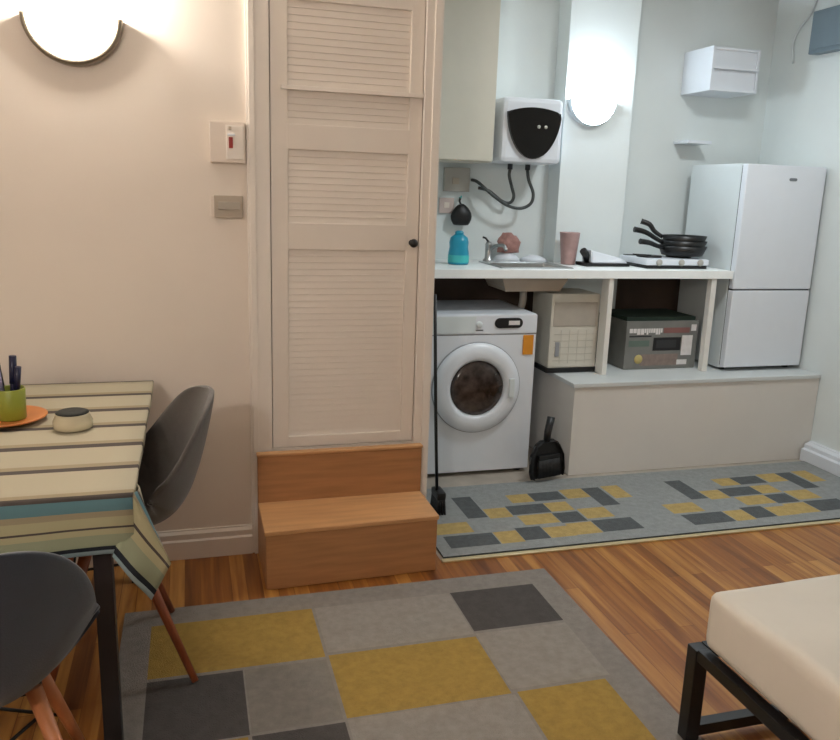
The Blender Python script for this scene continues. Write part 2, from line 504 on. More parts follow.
slab(-.326, .328, -.330, .330, -.338, -.318, -.061, .0, .214).done('lower_box', M['ply'], s)
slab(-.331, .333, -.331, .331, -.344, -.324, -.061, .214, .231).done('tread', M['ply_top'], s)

# ------------------------------------------------------------------ rugs
def rug(name, label, x0, x1, y0, y1, th, rects, mats, border=None):
    xs = sorted({x0, x1} | {v for r_ in rects for v in r_[:2]} | ({x0 + border, x1 - border} if border else set()))
    ys = sorted({y0, y1} | {v for r_ in rects for v in r_[2:4]} | ({y0 + border, y1 - border} if border else set()))
    xs = [v for v in xs if x0 <= v <= x1]; ys = [v for v in ys if y0 <= v <= y1]
    m = MB()
    V = {}
    for i, x in enumerate(xs):
        for j, y in enumerate(ys):
            V[i, j] = m.bm.verts.new((x, y, th))
    for i in range(len(xs) - 1):
        for j in range(len(ys) - 1):
            cx, cy = (xs[i] + xs[i + 1]) / 2, (ys[j] + ys[j + 1]) / 2
            mi = 0
            for r_ in rects:
                if r_[0] < cx < r_[1] and r_[2] < cy < r_[3]: mi = r_[4]
            f = m.bm.faces.new((V[i, j], V[i + 1, j], V[i + 1, j + 1], V[i, j + 1])); f.material_index = mi
    ed = [e for e in m.bm.edges if e.is_boundary]
    g = bmesh.ops.extrude_edge_only(m.bm, edges=ed)
    for e in g['geom']:
        if isinstance(e, bmesh.types.BMVert): e.co.z = .0008
        if isinstance(e, bmesh.types.BMFace): e.material_index = len(mats) - 1
    return tag(m.done(name, mats), label, 'rug')
rg = [(-.25, 1.303, -.50, -.41, 0)]
rg += [(-.16, .37, -.82, -.52, 2), (-.16, .115, -1.135, -.835, 3), (.12, .37, -1.13, -.835, 4), (.38, .872, -.80, -.52, 1),
       (.38, .872, -1.128, -.815, 2), (.878, 1.205, -.785, -.52, 3), (.878, 1.205, -1.11, -.80, 1), (.89, 1.18, -1.42, -1.125, 2),
       (.12, .372, -1.42, -1.142, 3), (.38, .88, -1.42, -1.135, 1), (-.16, .11, -1.42, -1.142, 2), (-.16, .5, -1.75, -1.43, 4), (.5, .88, -1.75, -1.43, 3), (.9, 1.18, -1.75, -1.43, 1)]
rug('area_rug', 'large grey rug with mustard and charcoal rectangles on the plank floor beside the table', -.25, 1.303, -2.05, -.413, .011, rg,
    [M['rug_grey'], M['rug_light'], M['rug_yellow'], M['rug_dark'], M['rug_mid'], M['rug_mid']])
D = [(1.17, 1.265, .11, .36), (1.0, 1.22, -.165, -.05), (1.335, 1.455, -.155, -.03), (1.387, 1.58, .107, .21), (1.557, 1.72, .24, .342),
     (1.573, 1.70, -.02, .09), (1.855, 1.95, .125, .352), (1.712, 1.915, -.146, -.022)]
Yw = [(1.44, 1.555, .24, .34), (1.582, 1.70, .108, .212), (1.73, 1.853, .24, .355), (1.965, 2.06, .20, .36), (1.27, 1.383, .09, .2), (1.40, 1.57, -.01, .095),
      (.98, 1.15, -.03, .08), (1.225, 1.333, -.165, -.05), (1.458, 1.58, -.155, -.05), (1.58, 1.708, -.15, -.03), (1.71, 1.85, .0, .115)]
rk = []
for k in (0, 1.163):
    rk += [(a + k, b + k, c, d_, 2) for a, b, c, d_ in Yw] + [(a + k, b + k, c, d_, 1) for a, b, c, d_ in D]
rk = [r_ for r_ in rk if r_[1] < 3.3]
rug('kitchen_runner', 'long grey runner with small mustard and slate rectangles in front of the white plinth', 0.945, 3.34, -.232, .50, .009, rk,
    [M['mat_grey'], M['mat_dark'], M['mat_yellow'], M['mat_edge']])

# ------------------------------------------------------------------ kitchen plinth, worktop, posts
p = thing('raised_plinth', 'white boxed-in plinth carrying the fridge-freezer', 'plinth', (2.65, .55, 0))
MB().box(1.885 - 2.65, XR - .002 - 2.65, .006, .595, .001, .48, .002).done('front_boxing', M['plinth'], p)
MB().box(1.875 - 2.65, XR - .002 - 2.65, -.003, .594, .48, .502, .004).done('top_board', M['plinth_top'], p)
ZC = 1.068
c = thing('worktop', 'white worktop running from the closet wall to the fridge', 'worktop', (1.9, .706, 0))
wt = MB()
# slab with sink cut-out (x 1.52..2.0, y .80...1.12)
sx0, sx1, sy0, sy1 = 1.55 - 1.9, 1.93 - 1.9, .80 - .706, 1.12 - .706
a0, a1, b0, b1 = .932 - 1.9, 2.873 - 1.9, 0, 1.298 - .706
cut = 1.998 - 1.9; cut2 = 2.422 - 1.9; cb = 1.148 - .706
z0, z1 = 1.028, ZC
wt.box(a0, sx0, b0, b1, z0, z1).box(sx1, cut, b0, b1, z0, z1).box(sx0, sx1, b0, sy0, z0, z1).box(sx0, sx1, sy1, b1, z0, z1)
wt.box(cut, cut2, b0, cb, z0, z1).box(cut2, a1, b0, b1, z0, z1)
wt.done('slab', M['worktop'], c)
MB().box(a0, a1, -.003, .0, z0 - .002, z1 + .001, .001).done('front_edging', M['worktop'], c)
def post(label, x, w, y0, y1):
    o = MB().box(-w / 2, w / 2, 0, y1 - y0, 0, 1.027 - .503, .002).done('support_post', M['post'], None, (x, y0, .503))
    return tag(o, label, 'post', None)
post('cream upright post under the worktop between the white drawer unit and the printed carton', 2.134, .028, .712, .79)
post('slim cream upright post under the worktop end next to the fridge', 2.764, .032, .712, .752)

# sink
sk = thing('kitchen_sink', 'small steel sink set in the worktop beside the blue bottle', 'sink', (1.74, .96, 1.068))
b = MB()
prof = [(-.19, .001), (-.178, .004), (-.17, .0), (-.15, -.10), (-.13, -.118)]
def ringrect(hw, hd, z): return [(-hw, -hd, z), (hw, -hd, z), (hw, hd, z), (-hw, hd, z)]
rings = [ringrect(.205, .175, .001), ringrect(.20, .17, .006), ringrect(.185, .155, .006), ringrect(.178, .148, -.002), ringrect(.165, .135, -.105), ringrect(.03, .03, -.115)]
vs = [[b.bm.verts.new(v) for v in rg_] for rg_ in rings]
for p_, q_ in zip(vs, vs[1:]):
    for k in range(4): b.bm.faces.new((p_[k], p_[(k + 1) % 4], q_[(k + 1) % 4], q_[k]))
b.bm.faces.new(vs[-1])
o = b.done('basin', M['steel'], sk)
u = MB()
rings = [ringrect(.187, .157, -.041), ringrect(.185, .155, -.06), ringrect(.155, .13, -.125), ringrect(.04, .04, -.135)]
vs = [[u.bm.verts.new(v) for v in rg_] for rg_ in rings]
for p_, q_ in zip(vs, vs[1:]):
    for k in range(4): u.bm.faces.new((p_[k], p_[(k + 1) % 4], q_[(k + 1) % 4], q_[k]))
u.bm.faces.new(vs[-1])
o = u.done('underside_shell', M['sink_under'], sk); o['label'] = 'beige underside of the basin'
MB().tube([(0, 0, -.13), (0, 0, -.2), (.0, .06, -.25), (0, .30, -.25)], .02, 12, sub=3).done('waste_pipe', M['plate_grey'], sk)
tp = thing('mixer_tap', 'short chrome mixer tap standing behind the blue bottle at the sink', 'tap', (1.60, 1.155, 1.068))
MB().lathe([(.03, 0), (.03, .012), (.02, .02), (.018, .09), (.02, .095), (.014, .11), (.004, .112)], seg=20).done('body', M['steel'], tp)
MB().tube([(0, 0, .06), (.03, -.03, .09), (.06, -.07, .095), (.07, -.09, .07)], .010, 10, sub=4).done('spout', M['steel'], tp)
MB().tube([(0, 0, .108), (-.015, .012, .13), (-.03, .02, .135)], .006, 8).done('lever', M['seam'], tp)

# upturned white dishes on the rim of the sink
def bowl(name, label, loc, R, h, m, rz=0, tilt=0., group=None, inv=True):
    pr = [(R * .35, 0), (R * .4, .004), (R * .75, h * .4), (R, h), (R - .004, h), (R * .72, h * .4 + .004), (R * .36, .008), (.001, .008)]
    if inv: pr = [(r_, h - z) for r_, z in pr]
    pr = [(.001, pr[0][1])] + pr
    o = MB().lathe(pr, seg=28).done(name, m, None, loc)
    o.rotation_euler = (tilt, 0, rz)
    return tag(o, label, 'bowl', group)
bowl('bowl', 'white bowl turned over on the worktop behind the sink, under the russet cloth', (1.735, 1.215, 1.070), .08, .045, M['appliance'])
bowl('dish', 'shallow white dish lying upside down between the russet cloth and the pink tumbler', (1.895, 1.20, 1.070), .085, .034, M['appliance'])
# crumpled cloth
def blob(name, label, cat, loc, sx, sy, sz, m, seed, amp=.25, flat=True, cut=5):
    rnd = random.Random(seed)
    t = bmesh.new()
    bmesh.ops.create_icosphere(t, subdivisions=3, radius=1)
    ph = [rnd.uniform(0, 6) for _ in range(6)]
    for v in t.verts:
        n = v.co.normalized()
        k = 1 + amp * (math.sin(n.x * cut + ph[0]) * math.sin(n.y * cut + ph[1]) + .6 * math.sin(n.z * (cut + 3) + n.x * 4 + ph[2]))
        v.co = n * k
        v.co.x *= sx; v.co.y *= sy; v.co.z *= sz
        if flat and v.co.z < -.55 * sz: v.co.z = -.55 * sz
    zmin = min(v.co.z for v in t.verts)
    for v in t.verts: v.co.z -= zmin
    m_ = MB(); m_.merge(t, 0, None, True)
    return tag(m_.done(name, m, None, loc), label, cat)
blob('dish_cloth', 'crumpled russet dish cloth heaped on the white bowl by the sink', 'cloth', (1.745, 1.215, 1.116), .068, .045, .072, M['red_brown'], 3, .16)

# washing-up bottle, tumbler
bt = thing('soap_bottle', 'blue plastic washing-up bottle standing on the worktop near the closet wall', 'bottle', (1.372, 1.0, ZC + .001))
MB().lathe([(.001, 0), (.052, 0), (.056, .008), (.055, .06), (.050, .09), (.052, .115), (.046, .14), (.026, .155), (.022, .158), (.001, .158)], seg=28).done('body', M['teal'], bt)
MB().lathe([(.001, .004), (.0565, .012), (.0567, .05), (.001, .052)][1:3], seg=28, caps=False).done('label_band', M['teal_green'], bt)
MB().lathe([(.001, .156), (.023, .156), (.023, .170), (.012, .176), (.001, .176)], seg=20).done('cap', M['teal'], bt)
tb = MB().lathe([(.001, 0), (.038, 0), (.040, .004), (.056, .172), (.058, .176), (.054, .176), (.038, .012), (.001, .01)], seg=32).done('tumbler', M['pink'], None, (2.035, 1.04, ZC + .001))
tag(tb, 'tall tapered dusty pink tumbler on the worktop against the chimney breast', 'tumbler')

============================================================

With all pictures left out, please transcribe exactly the lines from the start of the material through the line with "-.061, .214, .231).done('tread', M['ply_top'], s)".

→ RESULT:
The Blender Python script for this scene continues. Write part 2, from line 504 on. More parts follow.
slab(-.326, .328, -.330, .330, -.338, -.318, -.061, .0, .214).done('lower_box', M['ply'], s)
slab(-.331, .333, -.331, .331, -.344, -.324, -.061, .214, .231).done('tread', M['ply_top'], s)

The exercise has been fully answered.